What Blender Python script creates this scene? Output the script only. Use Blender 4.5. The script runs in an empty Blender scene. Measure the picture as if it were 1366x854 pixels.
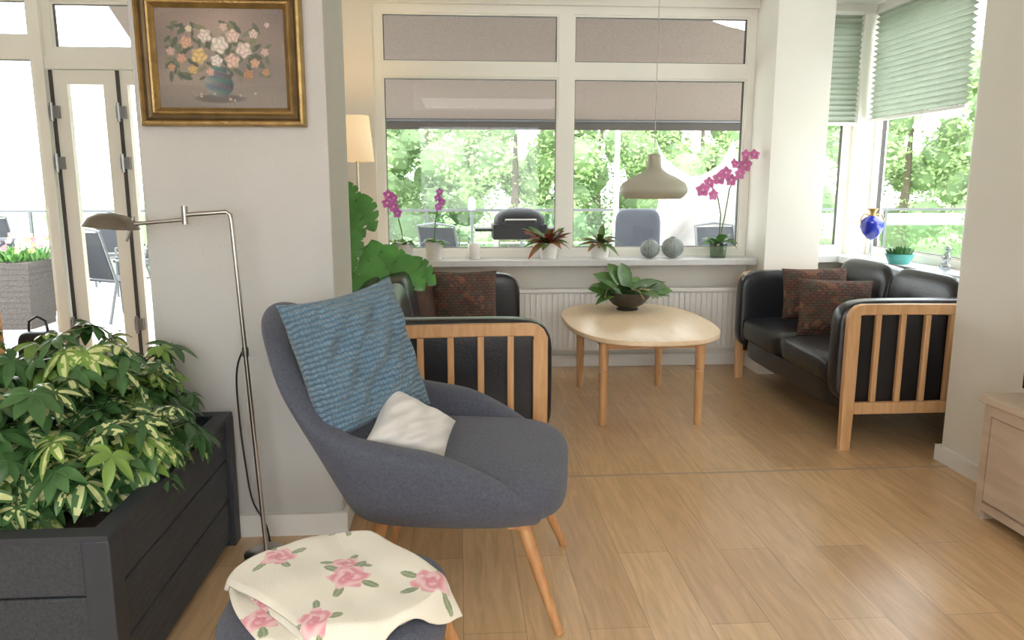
import bpy, math, random
from math import sin, cos, pi, radians
from mathutils import Vector as V, Matrix, Euler
random.seed(7)
R_=random.random
def U(a,b): return a+(b-a)*R_()
C=bpy.context.scene.collection
# ------------------------------------------------------------------ colour / material helpers
def lin(c):
    o=[]
    for x in c[:3]:
        x=x/255.
        o.append(x/12.92 if x<=.04045 else ((x+.055)/1.055)**2.4)
    return (o[0],o[1],o[2],1)
def newmat(name):
    m=bpy.data.materials.new(name); m.use_nodes=True
    nt=m.node_tree; b=nt.nodes['Principled BSDF']
    return m,nt,b
def mat(name,col,rough=.5,metal=0,var=.0,vscale=8,bump=0,bscale=60,spec=.5,emit=None,estr=0,sheen=0,stretch=(1,1,1),transl=0):
    m,nt,b=newmat(name); N=nt.nodes; L=nt.links
    c=lin(col)
    b.inputs['Base Color'].default_value=c
    b.inputs['Roughness'].default_value=rough; b.inputs['Metallic'].default_value=metal
    b.inputs['Specular IOR Level'].default_value=spec
    if sheen: b.inputs['Sheen Weight'].default_value=sheen
    if emit: 
        b.inputs['Emission Color'].default_value=lin(emit); b.inputs['Emission Strength'].default_value=estr
    if var or bump:
        tc=N.new('ShaderNodeTexCoord'); mp=N.new('ShaderNodeMapping'); mp.inputs['Scale'].default_value=stretch
        L.new(tc.outputs['Object'],mp.inputs[0])
    src=None
    if var:
        n=N.new('ShaderNodeTexNoise'); n.inputs['Scale'].default_value=vscale; n.inputs['Detail'].default_value=5
        L.new(mp.outputs[0],n.inputs['Vector'])
        r=N.new('ShaderNodeValToRGB'); r.color_ramp.elements[0].position=.3; r.color_ramp.elements[1].position=.7
        r.color_ramp.elements[0].color=[x*(1-var) for x in c[:3]]+[1]
        r.color_ramp.elements[1].color=[min(1,x*(1+var)) for x in c[:3]]+[1]
        L.new(n.outputs['Fac'],r.inputs[0]); L.new(r.outputs[0],b.inputs['Base Color']); src=r.outputs[0]
    if bump:
        n2=N.new('ShaderNodeTexNoise'); n2.inputs['Scale'].default_value=bscale; n2.inputs['Detail'].default_value=3
        L.new(mp.outputs[0],n2.inputs['Vector'])
        bp=N.new('ShaderNodeBump'); bp.inputs['Strength'].default_value=bump; bp.inputs['Distance'].default_value=.01
        L.new(n2.outputs['Fac'],bp.inputs['Height']); L.new(bp.outputs[0],b.inputs['Normal'])
    if transl:
        tr=N.new('ShaderNodeBsdfTranslucent'); tr.inputs[0].default_value=c
        if src: L.new(src,tr.inputs[0])
        mx=N.new('ShaderNodeMixShader'); mx.inputs[0].default_value=transl
        L.new(b.outputs[0],mx.inputs[1]); L.new(tr.outputs[0],mx.inputs[2]); L.new(mx.outputs[0],N['Material Output'].inputs[0])
    return m
def glassmat(name,tint=(255,255,255),gl=.06):
    m=bpy.data.materials.new(name); m.use_nodes=True; nt=m.node_tree; N=nt.nodes; L=nt.links
    N.remove(N['Principled BSDF']); o=N['Material Output']
    t=N.new('ShaderNodeBsdfTransparent'); t.inputs[0].default_value=lin(tint)
    g=N.new('ShaderNodeBsdfGlossy'); g.inputs['Roughness'].default_value=.02
    mx=N.new('ShaderNodeMixShader'); mx.inputs[0].default_value=gl
    L.new(t.outputs[0],mx.inputs[1]); L.new(g.outputs[0],mx.inputs[2]); L.new(mx.outputs[0],o.inputs[0])
    return m
def vcmat(name,rough=.7,bump=.0,bscale=300,sheen=0):
    m,nt,b=newmat(name); N=nt.nodes; L=nt.links
    a=N.new('ShaderNodeVertexColor'); a.layer_name='Col'
    L.new(a.outputs[0],b.inputs['Base Color']); b.inputs['Roughness'].default_value=rough
    if sheen: b.inputs['Sheen Weight'].default_value=sheen
    if bump:
        tc=N.new('ShaderNodeTexCoord'); n2=N.new('ShaderNodeTexNoise'); n2.inputs['Scale'].default_value=bscale
        L.new(tc.outputs['Object'],n2.inputs['Vector'])
        bp=N.new('ShaderNodeBump'); bp.inputs['Strength'].default_value=bump; bp.inputs['Distance'].default_value=.01
        L.new(n2.outputs['Fac'],bp.inputs['Height']); L.new(bp.outputs[0],b.inputs['Normal'])
    return m
def woodmat(name,c1,c2,axis='z',rough=.4,scale=14):
    m,nt,b=newmat(name); N=nt.nodes; L=nt.links
    tc=N.new('ShaderNodeTexCoord'); mp=N.new('ShaderNodeMapping')
    s={'x':(.12,1,1),'y':(1,.12,1),'z':(1,1,.12)}[axis]
    mp.inputs['Scale'].default_value=s; L.new(tc.outputs['Object'],mp.inputs[0])
    n=N.new('ShaderNodeTexNoise'); n.inputs['Scale'].default_value=scale*3; n.inputs['Detail'].default_value=6; n.inputs['Distortion'].default_value=.6
    L.new(mp.outputs[0],n.inputs['Vector'])
    r=N.new('ShaderNodeValToRGB'); r.color_ramp.elements[0].position=.32; r.color_ramp.elements[1].position=.68
    r.color_ramp.elements[0].color=lin(c2); r.color_ramp.elements[1].color=lin(c1)
    L.new(n.outputs['Fac'],r.inputs[0]); L.new(r.outputs[0],b.inputs['Base Color'])
    b.inputs['Roughness'].default_value=rough
    return m
# ------------------------------------------------------------------ mesh builder
class MB:
    def __init__(s): s.v=[]; s.f=[]; s.mi=[]
    def add(s,vs,fs,mi=0):
        k=len(s.v); s.v+= [tuple(x) for x in vs]
        for f in fs: s.f.append([i+k for i in f]); s.mi.append(mi)
    def box(s,c,d,R=None,mi=0,a=None):
        if a is not None:
            lo,hi=c,d; c=[(lo[i]+hi[i])/2 for i in range(3)]; d=[hi[i]-lo[i] for i in range(3)]
        h=[x/2 for x in d]; vs=[]
        for z in (-1,1):
            for (x,y) in ((-1,-1),(1,-1),(1,1),(-1,1)):
                p=V((x*h[0],y*h[1],z*h[2]))
                if R is not None: p=R@p
                vs.append(p+V(c))
        s.add(vs,[[3,2,1,0],[4,5,6,7],[0,1,5,4],[1,2,6,5],[2,3,7,6],[3,0,4,7]],mi)
    def bb(s,lo,hi,mi=0): s.box(lo,hi,mi=mi,a=1)
    def lathe(s,prof,n=24,c=(0,0,0),mi=0,rip=0,nr=0):
        vs=[];fs=[]
        for (r,z) in prof:
            for i in range(n):
                a=2*pi*i/n; rr=r*(1+rip*cos(nr*a))
                vs.append((c[0]+rr*cos(a),c[1]+rr*sin(a),c[2]+z))
        for j in range(len(prof)-1):
            for i in range(n):
                i2=(i+1)%n
                fs.append([j*n+i,j*n+i2,(j+1)*n+i2,(j+1)*n+i])
        s.add(vs,fs,mi)
    def tube(s,pts,r,n=10,mi=0,cap=True):
        pts=[V(p) for p in pts]; m=len(pts)
        rad=(lambda i: r[i]) if isinstance(r,(list,tuple)) else (lambda i:r)
        vs=[];fs=[];prev=None
        for i,p in enumerate(pts):
            d=(pts[min(i+1,m-1)]-pts[max(i-1,0)]).normalized()
            if prev is None:
                ref=V((0,0,1)) if abs(d.z)<.9 else V((1,0,0))
                a=d.cross(ref).normalized()
            else:
                a=(prev-d*prev.dot(d)).normalized()
            prev=a; b=d.cross(a)
            for k in range(n):
                t=2*pi*k/n; vs.append(p+(a*cos(t)+b*sin(t))*rad(i))
        for i in range(m-1):
            for k in range(n):
                k2=(k+1)%n; fs.append([i*n+k,i*n+k2,(i+1)*n+k2,(i+1)*n+k])
        if cap:
            fs.append(list(range(n))[::-1]); fs.append([(m-1)*n+k for k in range(n)])
        s.add(vs,fs,mi)
    def grid(s,fn,nu,nv,mi=0):
        vs=[fn(i/(nu-1.),j/(nv-1.)) for j in range(nv) for i in range(nu)]
        fs=[]
        for j in range(nv-1):
            for i in range(nu-1):
                fs.append([j*nu+i,j*nu+i+1,(j+1)*nu+i+1,(j+1)*nu+i])
        s.add(vs,fs,mi)
    def sup(s,c,h,e1=.4,e2=.4,R=None,n=28,m=18,mi=0,warp=None):
        sp=lambda x,e: math.copysign(abs(x)**e,x)
        vs=[];fs=[]
        for j in range(m+1):
            ph=-pi/2+pi*j/m
            for i in range(n):
                th=2*pi*i/n
                p=V((h[0]*sp(cos(ph),e1)*sp(cos(th),e2),h[1]*sp(cos(ph),e1)*sp(sin(th),e2),h[2]*sp(sin(ph),e1)))
                if warp: p=V(warp(p))
                if R is not None: p=R@p
                vs.append(p+V(c))
        for j in range(m):
            for i in range(n):
                i2=(i+1)%n; fs.append([j*n+i,j*n+i2,(j+1)*n+i2,(j+1)*n+i])
        s.add(vs,fs,mi)
    def sphere(s,c,r,n=14,m=8,mi=0): s.sup(c,(r,r,r) if not isinstance(r,tuple) else r,1,1,None,n,m,mi)
    def leaf(s,p,d,nrm,L,W,droop=.3,seg=6,mi=0,mi2=None,fold=.12,pw=.8,inner=.42,keep=1.0,rn=None):
        p=V(p); d=V(d).normalized(); side=d.cross(V(nrm))
        if side.length<1e-3: side=V((1,0,0))
        side.normalize(); nn=side.cross(d).normalized()
        vs=[];fs=[];K=5 if mi2 is not None else 3
        for i in range(seg+1):
            t=i/seg; q=p+d*L*t+V((0,0,-1))*(droop*L*t*t)
            w=W*.5*max(.0,sin(pi*min(1,t**pw)))**.8 if t<1 else 0
            w=max(w,W*.02)
            offs=(-1,-inner,0,inner,1) if K==5 else (-1,0,1)
            for o in offs: vs.append(q+side*(o*w)+nn*(abs(o)*w*fold*2))
        for i in range(seg):
            for k in range(K-1):
                fs.append([i*K+k,i*K+k+1,(i+1)*K+k+1,(i+1)*K+k])
        k0=len(s.v); s.v+=[tuple(x) for x in vs]
        for q,f in enumerate(fs):
            s.f.append([i+k0 for i in f]); kk=q%(K-1); row=q//(K-1)
            on=(K==5 and kk in (1,2) and 0<row<seg-1)
            if rn is not None and K==5 and mi2!=mi:
                on=(on and rn.random()<keep) or (0<row<seg-1 and rn.random()<.10)
            s.mi.append(mi2 if on else mi)
    def obj(s,name,mats,parent=None,loc=(0,0,0),rot=(0,0,0),bev=0,sub=0,smooth=True,ang=38,label=None,kind=None,cat=None,cols=None,solid=0):
        me=bpy.data.meshes.new(name); me.from_pydata(s.v,[],s.f)
        if not isinstance(mats,(list,tuple)): mats=[mats]
        for m in mats: me.materials.append(m)
        me.polygons.foreach_set('material_index',s.mi)
        if smooth:
            me.polygons.foreach_set('use_smooth',[True]*len(me.polygons))
            if not sub: me.set_sharp_from_angle(angle=radians(ang))
        if cols:
            ca=me.color_attributes.new('Col','FLOAT_COLOR','POINT')
            fl=[]
            for c in cols: fl+= [c[0],c[1],c[2],1]
            ca.data.foreach_set('color',fl)
        me.update()
        o=bpy.data.objects.new(name,me); C.objects.link(o)
        o.location=loc; o.rotation_euler=rot
        if parent: o.parent=parent
        if solid:
            md=o.modifiers.new('s','SOLIDIFY'); md.thickness=solid; md.offset=0
        if bev:
            md=o.modifiers.new('b','BEVEL'); md.width=bev; md.segments=3; md.limit_method='ANGLE'; md.angle_limit=radians(40)
        if sub:
            md=o.modifiers.new('ss','SUBSURF'); md.levels=sub; md.render_levels=sub
        if label: o['label']=label
        if kind: o['kind']=kind
        if cat: o['category']=cat
        return o
def thing(name,label,cat,loc,rz=0,group=None,rot=None):
    e=bpy.data.objects.new(name,None); C.objects.link(e); e.location=loc
    e.rotation_euler=rot if rot else (0,0,rz); e['label']=label; e['category']=cat
    e.empty_display_size=.1
    if group: e['group']=group
    return e
def dup(o,loc=None,rz=None,label=None,parent=None,scale=None):
    n=o.copy(); C.objects.link(n)
    if parent: n.parent=parent
    if loc is not None: n.location=loc
    if rz is not None: n.rotation_euler=(0,0,rz)
    if label: n['label']=label
    if scale: n.scale=scale
    for c in [x for x in o.children]: dup(c,parent=n)
    return n
def basis(x,y):
    x=V(x).normalized(); z=x.cross(V(y)).normalized(); y=z.cross(x)
    return Matrix((x,y,z)).transposed()
def cr(P,t):
    n=len(P)-1; f=t*n; i=min(int(f),n-1); u=f-i
    p0=P[max(i-1,0)];p1=P[i];p2=P[i+1];p3=P[min(i+2,n)]
    return [ .5*((2*b)+(-a+c)*u+(2*a-5*b+4*c-d)*u*u+(-a+3*b-3*c+d)*u**3) for a,b,c,d in zip(p0,p1,p2,p3)]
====
* [Challenge]: Where a line in the material contains "scene", copy that line.

* [Result of this exercise]:
What Blender Python script creates this scene? Output the script only. Use Blender 4.5. The script runs in an empty Blender scene. Measure the picture as if it were 1366x854 pixels.
C=bpy.context.scene.collection